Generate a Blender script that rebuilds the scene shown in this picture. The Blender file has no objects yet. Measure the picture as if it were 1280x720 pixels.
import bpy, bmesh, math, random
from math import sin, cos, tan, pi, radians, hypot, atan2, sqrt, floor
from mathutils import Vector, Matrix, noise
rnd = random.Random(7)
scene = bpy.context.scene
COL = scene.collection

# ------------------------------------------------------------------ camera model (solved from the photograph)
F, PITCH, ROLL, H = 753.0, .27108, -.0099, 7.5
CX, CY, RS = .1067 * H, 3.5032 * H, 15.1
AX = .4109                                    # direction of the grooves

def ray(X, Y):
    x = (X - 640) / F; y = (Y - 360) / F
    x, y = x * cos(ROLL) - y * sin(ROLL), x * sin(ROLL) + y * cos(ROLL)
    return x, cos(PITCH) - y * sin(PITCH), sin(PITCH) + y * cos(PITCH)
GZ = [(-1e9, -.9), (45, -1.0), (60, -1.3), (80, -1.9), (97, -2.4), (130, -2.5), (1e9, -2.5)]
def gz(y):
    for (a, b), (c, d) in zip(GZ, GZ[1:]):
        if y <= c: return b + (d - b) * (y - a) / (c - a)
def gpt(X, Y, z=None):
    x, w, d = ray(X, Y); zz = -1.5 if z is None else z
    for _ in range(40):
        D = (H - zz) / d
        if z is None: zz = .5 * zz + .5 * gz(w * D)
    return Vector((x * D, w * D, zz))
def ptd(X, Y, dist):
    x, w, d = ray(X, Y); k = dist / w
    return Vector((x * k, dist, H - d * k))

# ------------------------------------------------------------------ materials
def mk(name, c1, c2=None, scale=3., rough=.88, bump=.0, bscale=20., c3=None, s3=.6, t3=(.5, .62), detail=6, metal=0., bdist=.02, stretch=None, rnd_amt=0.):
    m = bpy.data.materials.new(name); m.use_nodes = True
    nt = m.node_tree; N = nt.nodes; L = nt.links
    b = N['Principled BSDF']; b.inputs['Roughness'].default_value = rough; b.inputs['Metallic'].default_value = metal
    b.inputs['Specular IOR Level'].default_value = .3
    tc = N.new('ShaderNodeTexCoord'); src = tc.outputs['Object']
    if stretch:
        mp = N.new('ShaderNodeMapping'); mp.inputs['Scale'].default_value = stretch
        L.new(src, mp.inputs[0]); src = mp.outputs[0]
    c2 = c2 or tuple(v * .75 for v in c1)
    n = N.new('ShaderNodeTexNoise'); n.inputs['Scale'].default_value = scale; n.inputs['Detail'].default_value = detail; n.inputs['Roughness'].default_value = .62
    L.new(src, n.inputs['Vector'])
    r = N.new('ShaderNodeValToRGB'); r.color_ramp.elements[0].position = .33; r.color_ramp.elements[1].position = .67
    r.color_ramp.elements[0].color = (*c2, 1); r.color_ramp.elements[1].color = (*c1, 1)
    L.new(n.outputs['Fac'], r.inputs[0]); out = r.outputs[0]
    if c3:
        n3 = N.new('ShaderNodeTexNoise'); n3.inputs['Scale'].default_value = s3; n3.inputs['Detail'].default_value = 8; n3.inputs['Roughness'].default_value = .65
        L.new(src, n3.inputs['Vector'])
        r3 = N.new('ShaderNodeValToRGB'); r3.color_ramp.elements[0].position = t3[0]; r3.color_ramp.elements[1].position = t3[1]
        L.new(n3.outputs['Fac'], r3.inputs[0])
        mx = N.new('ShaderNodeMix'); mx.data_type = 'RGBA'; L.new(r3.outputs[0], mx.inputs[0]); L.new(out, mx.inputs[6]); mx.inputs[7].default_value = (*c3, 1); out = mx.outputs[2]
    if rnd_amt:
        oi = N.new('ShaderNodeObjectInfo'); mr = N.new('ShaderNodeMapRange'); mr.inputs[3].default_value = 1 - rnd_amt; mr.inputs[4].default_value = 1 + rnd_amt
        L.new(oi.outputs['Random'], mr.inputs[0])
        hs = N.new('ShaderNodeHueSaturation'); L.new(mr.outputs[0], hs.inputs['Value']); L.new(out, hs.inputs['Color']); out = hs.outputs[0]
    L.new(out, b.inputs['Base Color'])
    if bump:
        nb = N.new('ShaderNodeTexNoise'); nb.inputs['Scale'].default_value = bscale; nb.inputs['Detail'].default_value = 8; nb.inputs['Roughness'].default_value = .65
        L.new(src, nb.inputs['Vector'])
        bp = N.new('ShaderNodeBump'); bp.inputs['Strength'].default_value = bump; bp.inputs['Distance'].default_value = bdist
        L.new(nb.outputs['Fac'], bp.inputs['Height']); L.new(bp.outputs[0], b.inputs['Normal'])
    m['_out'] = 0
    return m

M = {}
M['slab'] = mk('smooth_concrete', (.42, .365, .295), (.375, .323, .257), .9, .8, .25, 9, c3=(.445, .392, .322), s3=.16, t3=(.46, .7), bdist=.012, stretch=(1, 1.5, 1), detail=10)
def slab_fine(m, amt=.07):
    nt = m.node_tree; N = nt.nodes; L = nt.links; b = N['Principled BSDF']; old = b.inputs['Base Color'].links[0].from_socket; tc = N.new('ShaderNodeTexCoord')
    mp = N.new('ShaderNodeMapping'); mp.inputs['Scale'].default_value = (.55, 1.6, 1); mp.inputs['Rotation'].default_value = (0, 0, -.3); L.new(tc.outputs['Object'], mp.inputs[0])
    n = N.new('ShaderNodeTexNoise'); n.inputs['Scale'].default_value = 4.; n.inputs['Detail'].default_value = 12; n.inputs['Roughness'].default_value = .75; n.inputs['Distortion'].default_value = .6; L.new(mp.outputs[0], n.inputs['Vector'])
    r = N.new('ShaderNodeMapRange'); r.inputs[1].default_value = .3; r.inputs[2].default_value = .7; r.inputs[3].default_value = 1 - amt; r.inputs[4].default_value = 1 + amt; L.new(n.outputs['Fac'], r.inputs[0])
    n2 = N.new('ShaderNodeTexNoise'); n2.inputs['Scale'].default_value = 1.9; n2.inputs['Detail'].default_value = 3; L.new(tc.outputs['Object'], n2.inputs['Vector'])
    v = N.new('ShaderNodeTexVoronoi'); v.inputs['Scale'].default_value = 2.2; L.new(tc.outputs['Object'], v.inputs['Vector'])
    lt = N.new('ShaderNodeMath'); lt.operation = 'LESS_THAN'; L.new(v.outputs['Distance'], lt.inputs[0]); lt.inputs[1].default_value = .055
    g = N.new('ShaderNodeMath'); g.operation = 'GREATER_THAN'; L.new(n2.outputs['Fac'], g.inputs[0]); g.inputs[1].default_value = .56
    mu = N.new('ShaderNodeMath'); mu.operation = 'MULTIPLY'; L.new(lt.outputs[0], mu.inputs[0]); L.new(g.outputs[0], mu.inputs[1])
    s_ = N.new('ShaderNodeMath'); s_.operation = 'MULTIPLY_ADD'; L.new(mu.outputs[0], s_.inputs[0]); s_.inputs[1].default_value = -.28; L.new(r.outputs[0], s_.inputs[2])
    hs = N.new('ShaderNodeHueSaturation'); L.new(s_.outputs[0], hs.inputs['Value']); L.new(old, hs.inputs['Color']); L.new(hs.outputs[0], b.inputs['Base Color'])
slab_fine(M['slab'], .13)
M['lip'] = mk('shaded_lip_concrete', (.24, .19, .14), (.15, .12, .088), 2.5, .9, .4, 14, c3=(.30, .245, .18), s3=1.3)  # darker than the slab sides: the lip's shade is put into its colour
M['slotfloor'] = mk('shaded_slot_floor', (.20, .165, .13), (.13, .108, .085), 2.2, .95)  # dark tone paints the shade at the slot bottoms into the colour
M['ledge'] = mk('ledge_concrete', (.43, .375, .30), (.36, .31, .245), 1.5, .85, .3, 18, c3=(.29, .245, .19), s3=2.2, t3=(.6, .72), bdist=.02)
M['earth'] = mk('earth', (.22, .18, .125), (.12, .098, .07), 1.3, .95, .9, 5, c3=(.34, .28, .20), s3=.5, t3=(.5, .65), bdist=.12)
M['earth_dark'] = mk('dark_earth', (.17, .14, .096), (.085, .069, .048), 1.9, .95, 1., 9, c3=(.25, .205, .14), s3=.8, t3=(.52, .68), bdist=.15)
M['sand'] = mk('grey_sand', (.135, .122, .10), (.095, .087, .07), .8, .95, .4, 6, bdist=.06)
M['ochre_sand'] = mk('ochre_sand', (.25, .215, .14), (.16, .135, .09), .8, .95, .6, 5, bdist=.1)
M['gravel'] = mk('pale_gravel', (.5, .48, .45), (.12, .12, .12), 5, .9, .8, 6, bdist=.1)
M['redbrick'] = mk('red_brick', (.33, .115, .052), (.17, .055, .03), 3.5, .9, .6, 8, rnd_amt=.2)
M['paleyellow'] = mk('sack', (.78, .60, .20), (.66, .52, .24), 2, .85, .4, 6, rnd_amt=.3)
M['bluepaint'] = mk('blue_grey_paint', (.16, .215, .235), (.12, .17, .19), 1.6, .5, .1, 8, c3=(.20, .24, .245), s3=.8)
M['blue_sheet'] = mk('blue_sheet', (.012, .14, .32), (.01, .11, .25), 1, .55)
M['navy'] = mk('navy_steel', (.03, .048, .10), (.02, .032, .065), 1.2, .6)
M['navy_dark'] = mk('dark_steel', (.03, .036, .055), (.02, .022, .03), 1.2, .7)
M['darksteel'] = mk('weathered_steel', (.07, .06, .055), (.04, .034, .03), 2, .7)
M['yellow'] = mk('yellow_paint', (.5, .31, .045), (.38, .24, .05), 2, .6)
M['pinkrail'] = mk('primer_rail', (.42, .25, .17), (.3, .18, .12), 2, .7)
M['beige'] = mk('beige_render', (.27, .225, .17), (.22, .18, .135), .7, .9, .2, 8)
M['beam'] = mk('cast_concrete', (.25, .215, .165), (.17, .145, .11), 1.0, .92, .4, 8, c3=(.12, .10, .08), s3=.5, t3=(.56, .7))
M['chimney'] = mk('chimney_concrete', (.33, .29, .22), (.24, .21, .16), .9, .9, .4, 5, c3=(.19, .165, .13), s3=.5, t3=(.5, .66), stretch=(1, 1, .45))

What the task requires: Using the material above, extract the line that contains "(.13, .108, .085), 2.2, .95)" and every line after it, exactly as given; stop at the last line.

Worked answer:
M['slotfloor'] = mk('shaded_slot_floor', (.20, .165, .13), (.13, .108, .085), 2.2, .95)  # dark tone paints the shade at the slot bottoms into the colour
M['ledge'] = mk('ledge_concrete', (.43, .375, .30), (.36, .31, .245), 1.5, .85, .3, 18, c3=(.29, .245, .19), s3=2.2, t3=(.6, .72), bdist=.02)
M['earth'] = mk('earth', (.22, .18, .125), (.12, .098, .07), 1.3, .95, .9, 5, c3=(.34, .28, .20), s3=.5, t3=(.5, .65), bdist=.12)
M['earth_dark'] = mk('dark_earth', (.17, .14, .096), (.085, .069, .048), 1.9, .95, 1., 9, c3=(.25, .205, .14), s3=.8, t3=(.52, .68), bdist=.15)
M['sand'] = mk('grey_sand', (.135, .122, .10), (.095, .087, .07), .8, .95, .4, 6, bdist=.06)
M['ochre_sand'] = mk('ochre_sand', (.25, .215, .14), (.16, .135, .09), .8, .95, .6, 5, bdist=.1)
M['gravel'] = mk('pale_gravel', (.5, .48, .45), (.12, .12, .12), 5, .9, .8, 6, bdist=.1)
M['redbrick'] = mk('red_brick', (.33, .115, .052), (.17, .055, .03), 3.5, .9, .6, 8, rnd_amt=.2)
M['paleyellow'] = mk('sack', (.78, .60, .20), (.66, .52, .24), 2, .85, .4, 6, rnd_amt=.3)
M['bluepaint'] = mk('blue_grey_paint', (.16, .215, .235), (.12, .17, .19), 1.6, .5, .1, 8, c3=(.20, .24, .245), s3=.8)
M['blue_sheet'] = mk('blue_sheet', (.012, .14, .32), (.01, .11, .25), 1, .55)
M['navy'] = mk('navy_steel', (.03, .048, .10), (.02, .032, .065), 1.2, .6)
M['navy_dark'] = mk('dark_steel', (.03, .036, .055), (.02, .022, .03), 1.2, .7)
M['darksteel'] = mk('weathered_steel', (.07, .06, .055), (.04, .034, .03), 2, .7)
M['yellow'] = mk('yellow_paint', (.5, .31, .045), (.38, .24, .05), 2, .6)
M['pinkrail'] = mk('primer_rail', (.42, .25, .17), (.3, .18, .12), 2, .7)
M['beige'] = mk('beige_render', (.27, .225, .17), (.22, .18, .135), .7, .9, .2, 8)
M['beam'] = mk('cast_concrete', (.25, .215, .165), (.17, .145, .11), 1.0, .92, .4, 8, c3=(.12, .10, .08), s3=.5, t3=(.56, .7))
M['chimney'] = mk('chimney_concrete', (.33, .29, .22), (.24, .21, .16), .9, .9, .4, 5, c3=(.19, .165, .13), s3=.5, t3=(.5, .66), stretch=(1, 1, .45))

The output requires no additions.